If we are rationally obliged to be moral, and morality is not arbitrary, then are some decisions not freely made?

I mean 'not arbitrary' to mean that some values, e.g. courage, are more rational than others, e.g. genocide (I know I've blurred virtues and acts there).

By 'freely' I mean in the sense that the decision and so act is performed so that the agent is made responsible for it not someone else (unless of course they are complicit in the act).

What if we do or do not feel like we made a free decision, does that change the answer?

Seems obvious to me the answer is yes, but perhaps Sartre disagrees.

  • This is a strange definition of "freely", on compatibilism we may be physically predetermined to act as we do, and still be responsible.
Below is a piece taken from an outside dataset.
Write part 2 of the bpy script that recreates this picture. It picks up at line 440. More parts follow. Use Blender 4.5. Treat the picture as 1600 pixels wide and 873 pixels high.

But that aside, what we are obliged to do we still have to choose doing, "freely". I doubt that Sartre would be impressed by "rationally obliged" or other Kantian theses, he is not a rationalist.
    – Conifold
    Commented Oct 9, 2019 at 20:05
  • ok, apologies for the unusual definition @Conifold though i'm now pleased i included a definition!
    – user38026
    Commented Oct 9, 2019 at 20:42

1 Answer 1


Here is the question:

If we are rationally obliged to be moral, and morality is not arbitrary, then are some decisions not freely made?

There are two propositions that the antecedent of the conditional asks us to assume:

  1. We are rationally obliged to be moral.
  2. Morality is not arbitrary.

Both of these may be true, but because people are still able to act irrationally, options are still available for them to make decisions freely. So the premises in the antecedent can be considered true but given human psychology the consequent is false. Therefore the conditional is not valid.

However, the premises may also not be credible. If they are not true then the conditional would be true regardless of whether the consequent about our freedom is true or not.

Consider the first premise in the antecedent, we are rationally obliged to be moral.

If one accepts a divine command theory of the origin of moral obligation, then whether one rationalizes a command from God is irrelevant to the command: we are under moral obligation regardless. So this premise is not true in case one assumes a divine command theory.

Suppose one does not accept a divine command theory. Elizabeth Anscombe argued that attempts so far to rationally derive moral obligation have led to cases where injustice is justified. Although Anscombe was a theist (Catholic), she bases her argument on David Hume, an atheist, and uses it against Kant, another theist. This suggests that even for the case where a divine command theory is rejected, we may not be under any rational moral obligation.

Jonathan Haidt, also an atheist, offers empirical evidence from social and cultural psychologists, again supporting Hume and again opposed to rationalists, that instead of moral obligations there are moral foundations that are innate, based on intuition. He lists five to six (or perhaps more) of these moral foundations. These may conflict with each other providing people with alternatives on which they must make their own decisions. This explains why people disagree especially in political contexts.

Together with Anscombe's argument and the evidence from moral foundation theory, even if one rejected a divine command theory the first premise that we are rationally obliged to be moral does not seem credible.

Consider the second premise in the antecedent which states that morality is not arbitrary.

If moral foundation theory is correct, morality is not based on moral obligation but moral foundations. These are not arbitrary. However, there is more than one moral foundation offering opportunity for free decision making. So the second premise may be credible (unlike the first), but it is not strong enough for someone to reject free will because of it.

In summary human irrationality offers us a means to make a free choice given moral obligation. Furthermore, the idea that we are rationally obliged to be moral is questionable both from the perspective of a divine command theory and from evidence coming from social psychology.

The belief that we have free will is not challenged by these premises.